Sem alternativa, a monocultura tende a invadir áreas florestais, a (mau) exemplo do que aconteceu no interior do município de Candeias do Jamari (cidade dormitório de Porto Velho), a um quilômetro da estrada que liga a BR-364 ao Distrito de Triunfo. Verde há quatro anos, hoje está “pelada”.

Pressão de guaxebas e da polícia

A missão de solidariedade aconteceu nos dias 12 e 13 de abril. Professores, estudantes e advogados constataram as condições físicas e emocionais das famílias das áreas camponesas Valdiro Chagas, Gonzalo e adjacências.

Com base nos dados coletados, eles identificam ações de pistoleiros (guaxebas), latifundiários, agentes das forças de Segurança Pública e de outros órgãos estatais. Da mesma forma, levantam possíveis omissões do Poder Público.

“Preocupante o que está claro em boletins de ocorrência da Polícia Militar de Rondônia – a presença dos CACs no entorno dos acampamentos”, dizem. Da realidade dessas áreas de acampados, até hoje a maior parte do noticiário na mídia rondoniense expõe situações que criminalizam camponeses, porém, oculta a existência de ações conjuntas de policiais e jagunços, conforme já constatou o Tribunal de Justiça do Estado em Vilhena e região sul. No sul do estado, o TJ condenou policiais militares que trabalharam para o latifúndio”, diz trecho de um relatório prévio. Eles eram pagos por latifundiários da região.

Professores, estudantes e advogados acompanharam uma assembleia camponesa na área Valdiro Chagas, notando a mobilização, coragem e boa vontade de todos na realização de novos atos públicos, para os quais são necessárias: a produção de alimentos; a confecção de bandeiras, faixas etc.

Tomaram parte na leitura de um manifesto e entoaram canções de luta e palavras de ordem de resistência. A coleta de entrevistas individuais possibilitou a organização do relatório. Nas conversas, todos relataram os ataques a tiros e a ação de policiais no entorno da área de conflito.

Eles também enfatizaram casos de agressões, espancamentos e xingamentos praticados até contra camponeses vizinhos ao acampamento. “O objetivo deles é criar um clima de terror na região e, mesmo assim, seguir criminalizando os camponeses”, sintetizam os depoentes.

Estudo mostra avanço da monocultura

A considerar o avanço das lavouras de soja em áreas até mesmo situada às margens de rios, nos municípios de Candeias do Jamari e Porto Velho, especialmente, a área plantada com grãos ultrapassou 350 mil hectares, de pastos degradados.

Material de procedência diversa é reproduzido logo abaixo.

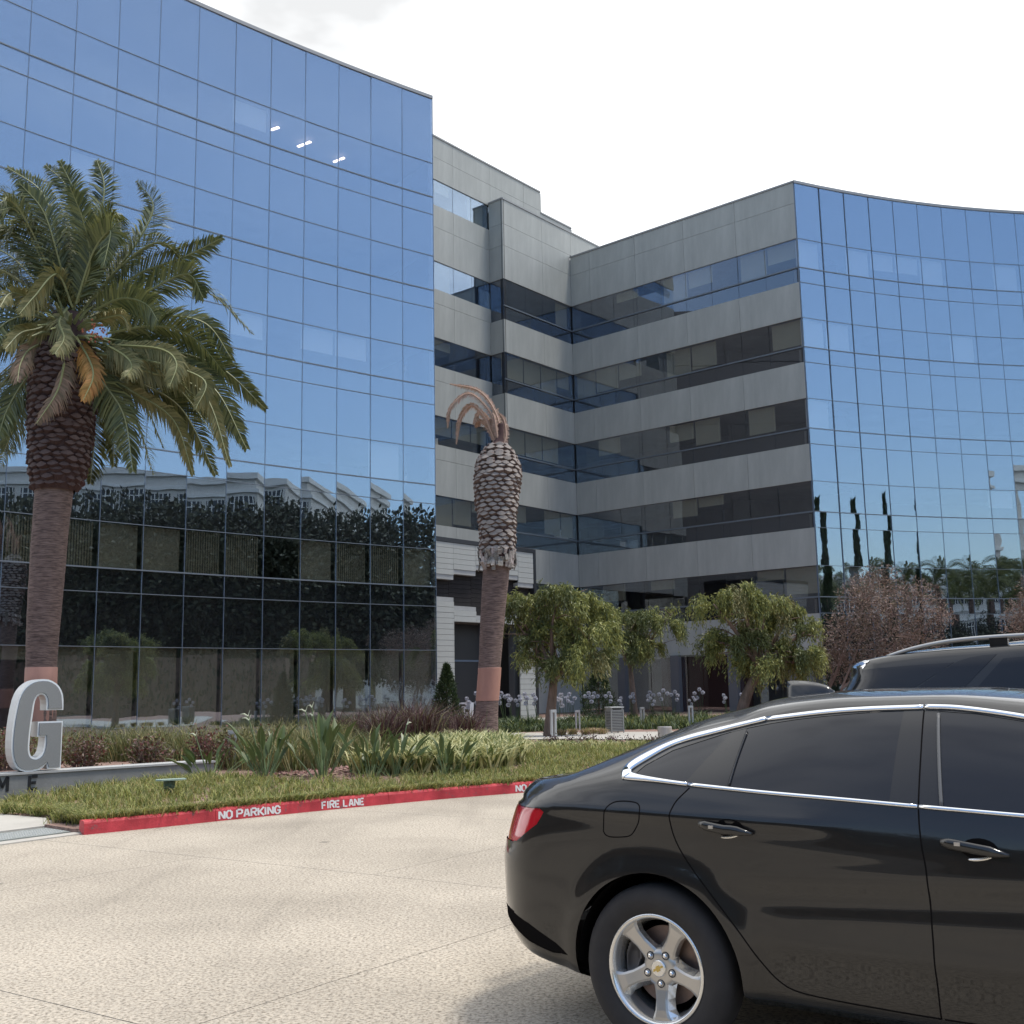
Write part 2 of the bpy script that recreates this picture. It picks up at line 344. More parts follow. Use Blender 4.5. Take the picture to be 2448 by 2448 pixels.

Em resumo: a área plantada visando unicamente à exportação, já ultrapassou 700 mil hectares, o que resulta em colheita mecanizada de aproximadamente três milhões de toneladas.

No livro Amacro – a reorganização do capital no campo na Amazônia (Dialética Editora, 2024), o pesquisador e doutor em Direito Agrário Afonso Chagas, lembra que municípios da Amacro (acrônimo de: Acre, Amazonas e Rondônia) tiveram um crescimento bem acima da média.

Nesse mesmo livro, o administrador de empresas pela FGV-SP, João Carlos de Souza Meireles Filho, morador em Belém, observa “O caso específico do boi é compreendido como principal “ator” da frente de expansão pioneira e agropecuária, mas também sob forma e uma “caderneta de poupança.”

Segundo o Instituto Brasileiro de Geografia e Estatística (IBGE), esse boi “ator” vai longe. Basta olhar e verificar os números do valor adequado bruto da agropecuária a preços correntes PIB-2021 em seis municípios:

Porto Velho, em 1º lugar, com R$ 1 bilhão 41,28 milhões; Ariquemes, R$ 293 milhões; Buritis, R$ 336,95 milhões: Machadinho d’Oeste, R$ 352,19 milhões; Nova Mamoré, R$ 344,26 milhões; Candeias do Jamari, R$ 141,45 milhões.

Afonso Chagas: “Uma breve sistematização dos dados, primeiramente do IBGE, no Censo Agropecuário de 2017, e publicados em 2022, aponta o uso do solo nos municípios da Amacro: 54,4% eram utilizados para a pecuária. Esse índice se destaca principalmente nos municípios de Rondônia, onde as áreas de pastagem nos 32 municípios passaram de 80%. A proporcionalidade de uso do solo (RO e AC) correspondeu a 40,5% da área desses municípios, e a utilização de agrotóxicos na produção agropecuária alcançou uma média de 33,4% no levantamento do Censo.”